The hatred with which he views death shows us how completely a lover of life he was:
"I am not content to pass away 'like a weaver's shuttle.' Those metaphors solace me not, nor sweeten the unpalatable draught of mortality. I care not to be carried with the tide, that smoothly bears human life to eternity, and reluct at the inevitable course of destiny. I am in love with this green earth; the face of town and country; the unspeakable rural solitudes and the sweet security of streets. I would set up my tabernacles here. I am content to stand still, at the age to which I am arrived. … I do not want … to drop, like mellow fruit, as they say, into the grave. Any alteration, on this earth of mine … puzzles and discomposes me … a new state of being staggers me. Sun, and sky, and breeze, and solitary walks, and summer holidays, and the greenness of fields, and the delicious juices of meats and fishes, and society, and the cheerful glass, and candle-light, and fireside conversations, and innocent vanities, and jests, and irony itself—do these things go out with Life?"

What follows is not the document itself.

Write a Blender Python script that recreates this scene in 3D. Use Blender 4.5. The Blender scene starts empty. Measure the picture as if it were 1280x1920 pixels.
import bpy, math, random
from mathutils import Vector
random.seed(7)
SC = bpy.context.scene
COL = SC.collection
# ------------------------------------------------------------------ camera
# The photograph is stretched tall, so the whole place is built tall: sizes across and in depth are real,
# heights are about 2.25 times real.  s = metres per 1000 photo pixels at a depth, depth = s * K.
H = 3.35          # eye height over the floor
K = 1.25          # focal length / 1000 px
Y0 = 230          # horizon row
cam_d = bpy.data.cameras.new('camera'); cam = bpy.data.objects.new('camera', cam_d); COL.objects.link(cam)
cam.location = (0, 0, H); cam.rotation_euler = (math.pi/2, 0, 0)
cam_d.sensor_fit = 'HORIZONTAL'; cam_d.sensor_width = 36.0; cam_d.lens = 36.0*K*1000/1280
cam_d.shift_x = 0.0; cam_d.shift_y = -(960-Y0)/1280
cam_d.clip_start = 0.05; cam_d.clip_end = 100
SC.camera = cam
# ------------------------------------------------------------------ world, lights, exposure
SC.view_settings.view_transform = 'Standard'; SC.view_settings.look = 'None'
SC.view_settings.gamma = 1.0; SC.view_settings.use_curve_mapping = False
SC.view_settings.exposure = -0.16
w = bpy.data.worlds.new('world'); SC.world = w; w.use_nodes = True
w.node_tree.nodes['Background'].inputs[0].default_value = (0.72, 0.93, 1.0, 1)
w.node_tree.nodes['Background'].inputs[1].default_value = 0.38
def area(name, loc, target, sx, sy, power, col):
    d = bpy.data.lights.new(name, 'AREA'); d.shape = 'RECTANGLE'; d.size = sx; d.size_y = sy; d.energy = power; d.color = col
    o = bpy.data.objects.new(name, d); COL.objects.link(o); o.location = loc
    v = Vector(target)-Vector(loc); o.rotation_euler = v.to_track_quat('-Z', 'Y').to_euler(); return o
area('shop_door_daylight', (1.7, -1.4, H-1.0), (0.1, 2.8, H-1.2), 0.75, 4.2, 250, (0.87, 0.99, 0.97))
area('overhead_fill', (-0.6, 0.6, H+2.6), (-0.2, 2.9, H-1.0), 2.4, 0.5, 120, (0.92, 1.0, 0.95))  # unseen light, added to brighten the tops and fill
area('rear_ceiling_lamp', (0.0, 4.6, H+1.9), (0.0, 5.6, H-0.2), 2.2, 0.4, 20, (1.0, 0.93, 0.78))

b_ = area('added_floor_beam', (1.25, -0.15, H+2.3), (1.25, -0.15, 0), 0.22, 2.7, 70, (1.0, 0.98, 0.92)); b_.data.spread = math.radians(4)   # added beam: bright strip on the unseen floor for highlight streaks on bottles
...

If you can resist this, which to me is perhaps the most beautiful piece of English prose in existence, you must be a little less than human yourself. So you ask me again why you should read Lamb, and I answer: (1) because he has always something to say and conveys his thought "without smothering it in blankets"; (2) because in antique fancy, quip, oddity, whimsical jest, humour, wit and irony, rare gifts all, he is a supreme master; (3) because his limitations and tragedies were, like ours, many, but his courage in facing them, unlike ours, was cheerful and invincible; the best dramatic and literary critic of his time, he yet had no ear for music ("to read a book, all stops, and be obliged to supply the verbal matter"). He was prevented from becoming an actor by an impediment in his speech; drink went to his head at once and he was fond of it; himself the shining example of the sanity of true genius, his sister killed her father in a mad frenzy; holding women in reverence more than any man, he yet failed to marry the girl of his choice; designed by nature to be a scholar and an Oxford don, he was denied a university education and condemned to thirty-six years of drudgery in a city office … the list of Life's little ironies in his case can be piled mountain high, but the supreme irony is that this sufferer at the hands of the malignant fates is our greatest humorist; and (4) because he takes the homely and familiar for his subjects and sheds fresh and beautiful light upon them, making even the most soured among us reconsider life and its possibilities.